======== Dataset excerpt ========
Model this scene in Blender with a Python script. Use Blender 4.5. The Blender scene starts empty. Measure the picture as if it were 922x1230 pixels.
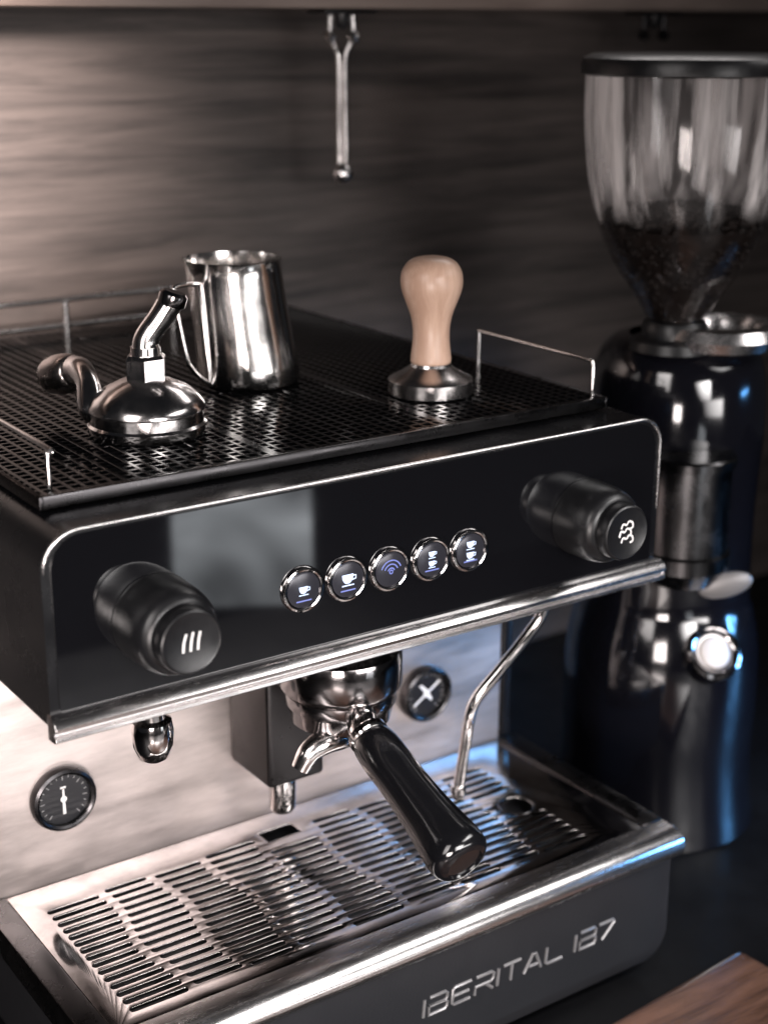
import bpy, bmesh, math, random
from mathutils import Vector, Matrix
random.seed(4)
S=0.01
sc=bpy.context.scene
ORG={}
# ---------------------------------------------------------------- materials
def mat(name,base,metal=0.0,rough=0.4,coat=0.0,var=0.0,vscale=40,bump=0.0,bscale=200,stretch=(1,1,1),emit=None,estr=0,trans=0,ior=1.5,colvar=0.0,spec=0.5,aniso=0.0):
    m=bpy.data.materials.new(name); m.use_nodes=True
    nt=m.node_tree; b=nt.nodes["Principled BSDF"]
    b.inputs["Base Color"].default_value=(*base,1)
    b.inputs["Metallic"].default_value=metal
    b.inputs["Roughness"].default_value=rough
    b.inputs["Coat Weight"].default_value=coat
    b.inputs["Coat Roughness"].default_value=0.04
    b.inputs["IOR"].default_value=ior
    b.inputs["Specular IOR Level"].default_value=spec
    b.inputs["Anisotropic"].default_value=aniso
    b.inputs["Transmission Weight"].default_value=trans
    if emit:
        b.inputs["Emission Color"].default_value=(*emit,1); b.inputs["Emission Strength"].default_value=estr
    tc=nt.nodes.new("ShaderNodeTexCoord"); mp=nt.nodes.new("ShaderNodeMapping")
    mp.inputs["Scale"].default_value=stretch
    nt.links.new(tc.outputs["Object"],mp.inputs["Vector"])
    if var or colvar:
        n=nt.nodes.new("ShaderNodeTexNoise"); n.inputs["Scale"].default_value=vscale; n.inputs["Detail"].default_value=6
        n.inputs["Roughness"].default_value=0.65
        nt.links.new(mp.outputs[0],n.inputs["Vector"])
        if var:
            r=nt.nodes.new("ShaderNodeMapRange"); r.inputs["From Min"].default_value=0.3; r.inputs["From Max"].default_value=0.7
            r.inputs["To Min"].default_value=max(0.02,rough-var); r.inputs["To Max"].default_value=rough+var
            nt.links.new(n.outputs["Fac"],r.inputs["Value"]); nt.links.new(r.outputs[0],b.inputs["Roughness"])
        if colvar:
            cr=nt.nodes.new("ShaderNodeValToRGB"); cr.color_ramp.elements[0].position=0.3; cr.color_ramp.elements[1].position=0.7
            cr.color_ramp.elements[0].color=(*[c*(1-colvar) for c in base],1); cr.color_ramp.elements[1].color=(*[min(1,c*(1+colvar)) for c in base],1)
            nt.links.new(n.outputs["Fac"],cr.inputs["Fac"]); nt.links.new(cr.outputs[0],b.inputs["Base Color"])
    if bump:
        n2=nt.nodes.new("ShaderNodeTexNoise"); n2.inputs["Scale"].default_value=bscale; n2.inputs["Detail"].default_value=4
        nt.links.new(mp.outputs[0],n2.inputs["Vector"])
        bp=nt.nodes.new("ShaderNodeBump"); bp.inputs["Strength"].default_value=bump; bp.inputs["Distance"].default_value=0.001
        nt.links.new(n2.outputs["Fac"],bp.inputs["Height"]); nt.links.new(bp.outputs[0],b.inputs["Normal"])
    return m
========
Exercise requirements = Return the listing above unchanged, apart from dropping its pictures.

Answer for this exercise =
Model this scene in Blender with a Python script. Use Blender 4.5. The Blender scene starts empty. Measure the picture as if it were 922x1230 pixels.
import bpy, bmesh, math, random
from mathutils import Vector, Matrix
random.seed(4)
S=0.01
sc=bpy.context.scene
ORG={}
# ---------------------------------------------------------------- materials
def mat(name,base,metal=0.0,rough=0.4,coat=0.0,var=0.0,vscale=40,bump=0.0,bscale=200,stretch=(1,1,1),emit=None,estr=0,trans=0,ior=1.5,colvar=0.0,spec=0.5,aniso=0.0):
    m=bpy.data.materials.new(name); m.use_nodes=True
    nt=m.node_tree; b=nt.nodes["Principled BSDF"]
    b.inputs["Base Color"].default_value=(*base,1)
    b.inputs["Metallic"].default_value=metal
    b.inputs["Roughness"].default_value=rough
    b.inputs["Coat Weight"].default_value=coat
    b.inputs["Coat Roughness"].default_value=0.04
    b.inputs["IOR"].default_value=ior
    b.inputs["Specular IOR Level"].default_value=spec
    b.inputs["Anisotropic"].default_value=aniso
    b.inputs["Transmission Weight"].default_value=trans
    if emit:
        b.inputs["Emission Color"].default_value=(*emit,1); b.inputs["Emission Strength"].default_value=estr
    tc=nt.nodes.new("ShaderNodeTexCoord"); mp=nt.nodes.new("ShaderNodeMapping")
    mp.inputs["Scale"].default_value=stretch
    nt.links.new(tc.outputs["Object"],mp.inputs["Vector"])
    if var or colvar:
        n=nt.nodes.new("ShaderNodeTexNoise"); n.inputs["Scale"].default_value=vscale; n.inputs["Detail"].default_value=6
        n.inputs["Roughness"].default_value=0.65
        nt.links.new(mp.outputs[0],n.inputs["Vector"])
        if var:
            r=nt.nodes.new("ShaderNodeMapRange"); r.inputs["From Min"].default_value=0.3; r.inputs["From Max"].default_value=0.7
            r.inputs["To Min"].default_value=max(0.02,rough-var); r.inputs["To Max"].default_value=rough+var
            nt.links.new(n.outputs["Fac"],r.inputs["Value"]); nt.links.new(r.outputs[0],b.inputs["Roughness"])
        if colvar:
            cr=nt.nodes.new("ShaderNodeValToRGB"); cr.color_ramp.elements[0].position=0.3; cr.color_ramp.elements[1].position=0.7
            cr.color_ramp.elements[0].color=(*[c*(1-colvar) for c in base],1); cr.color_ramp.elements[1].color=(*[min(1,c*(1+colvar)) for c in base],1)
            nt.links.new(n.outputs["Fac"],cr.inputs["Fac"]); nt.links.new(cr.outputs[0],b.inputs["Base Color"])
    if bump:
        n2=nt.nodes.new("ShaderNodeTexNoise"); n2.inputs["Scale"].default_value=bscale; n2.inputs["Detail"].default_value=4
        nt.links.new(mp.outputs[0],n2.inputs["Vector"])
        bp=nt.nodes.new("ShaderNodeBump"); bp.inputs["Strength"].default_value=bump; bp.inputs["Distance"].default_value=0.001
        nt.links.new(n2.outputs["Fac"],bp.inputs["Height"]); nt.links.new(bp.outputs[0],b.inputs["Normal"])
    return m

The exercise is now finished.